As we grew older our perceptions of the “rules of coloring” likely changed. Many of us learned to color within the lines as a more acceptable behavior if we expected to receive praise from a parent or teacher. Some of us more easily adapted to this creative style and our coloring book creations became testaments to careful planning and diligent execution.

Workplaces are often structured places with well-defined rules and processes to guide our behavior. In essence we are encouraged to “color within the lines” if we expect to be promoted or recognized for our contributions. But is that really the best model for creating an ideal workspace? How do leaders balance their need for structure while also encouraging employees to be creative and engaged?

A recent study suggests that many people would design their ideal workplace to be free of arbitrary restrictions. Of course, that doesn’t mean there aren’t any rules. Imagine an accounting firm that ignored GAAP (Generally Accepted Accounting Principles) or an engineering firm that failed to following quality controls or load requirements when designing a bridge. The former business would soon be liable for fraud and the latter sued because their structure collapsed.

Some rules and organizational structure are necessary for success. But processes and best practices don’t need to be punitive or bureaucratic, especially if employees view them as legitimate. The reason many rules are resented and subsequently ignored is because they lack any moral authority. No one enjoys “coloring between the lines” out of duty or coercion. It is only when they can see a larger more compelling vision of their work that employees will embrace the need for some order amid the chaotic marketplace.

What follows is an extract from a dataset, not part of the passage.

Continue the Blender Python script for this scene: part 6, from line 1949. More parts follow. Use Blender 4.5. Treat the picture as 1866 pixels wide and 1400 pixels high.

A workplace culture that encourages face-to-face communication versus a reliance on emails and texts could transform relationships and avoid many of the other rules that tend to accompany internet and social media use. When a leader demonstrates trust by eliminating paperwork for tracking expenses she is encouraging the team to hold each other accountable for not abusing this privilege. If the company structure supports a mission that is widely understood and affirmed by team members unnecessary rules and regulations won’t be required for the organization to be efficient and productive.

There will probably always be leaders and enterprises that try to force employees to stay within the lines. Sadly they will often fail to engage the very best from their workers and may not attract the brightest and best in the first place. When leaders allow people to be themselves, tell the truth, provide purpose and meaning, and connect work with something worthy, they can expect a different response from their team. Perhaps they will even learn to appreciate when you draw outside the lines.